Whereas 3G and 4G were both designed with multimedia consumption in mind, the true potential of the Internet of Things will not be realised until it gets a carrier designed with its unique features in mind.
“If you want a joined up technology that is harmonised and operators could play a role in, then the last thing to do is start from LTE in terms of using it as the optimum technology for M2M, because its designed for high data rates and speeds, capacity density, and high end devices with short battery life,” says Saunders.
M2M channels only carry bytes of data at the moment and given the nature of signalling on LTE, all that chatter means you have more traffic on the signalling channel than you do on the payload, which is inefficient in terms of resource usage. While LTE works with lots of frequencies and time slots and resource allocation, work is now on to ensure that from time to time some of those resources are reserved for a different air interface which suits M2M and that devices with a battery life of ten to 15 years know when to wake up and go to sleep again in order to conserve power.
“By the end of this decade there will be more connected machines than connected humans, maybe ten times as many, with very different requirements,” says Nokia’s Oksanen. “We’re working in 3GPP to make LTE more M2M friendly but keeping backwards compatibility in mind there is only so much you can do, so M2M will be a big feature of 5G,” he says.

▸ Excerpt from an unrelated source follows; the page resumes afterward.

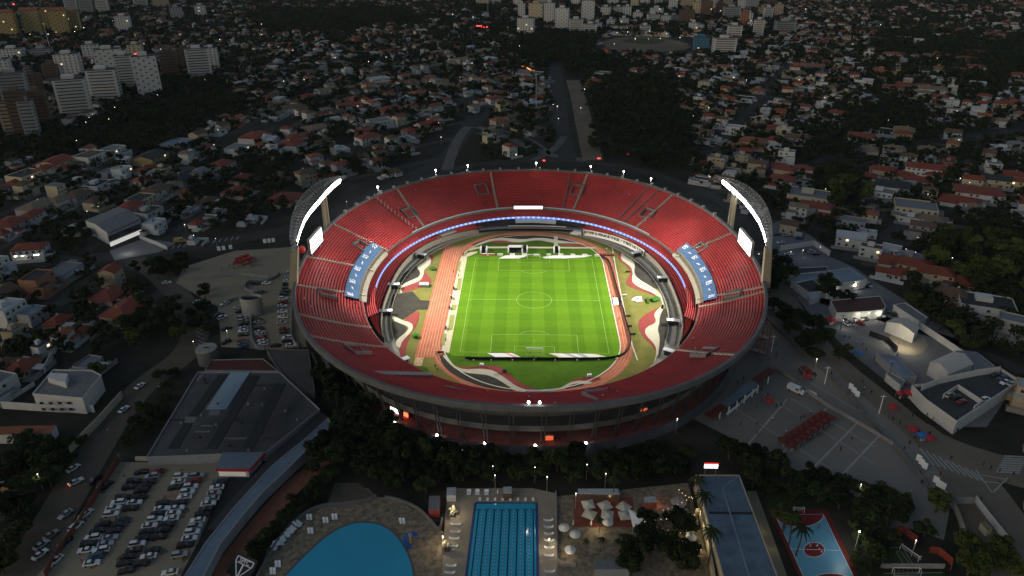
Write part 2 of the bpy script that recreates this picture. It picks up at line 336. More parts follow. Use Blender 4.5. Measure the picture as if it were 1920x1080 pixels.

Despite the lack of 5G standards definition, what’s clear is that mobile networks are changing. Previous techniques that originate from voice-driven networks are no longer viable and LTE is just providing a glimpse of the availability of ubiquitous broadband. While new breakthroughs are being made in access technology, disruptive innovations in IT are poised to radically change networks from the core through the use of SDN and NFV, intelligent network technologies that at once time seemed as incomprehensible as the digital world depicted in Tron.
The major challenge will be to seamlessly and gradually migrate today’s fragmented, multi-generation and multivendor networks to these new technologies and concepts whist still running several generations of legacy equipment. But as the industry has made clear, the future is unwritten.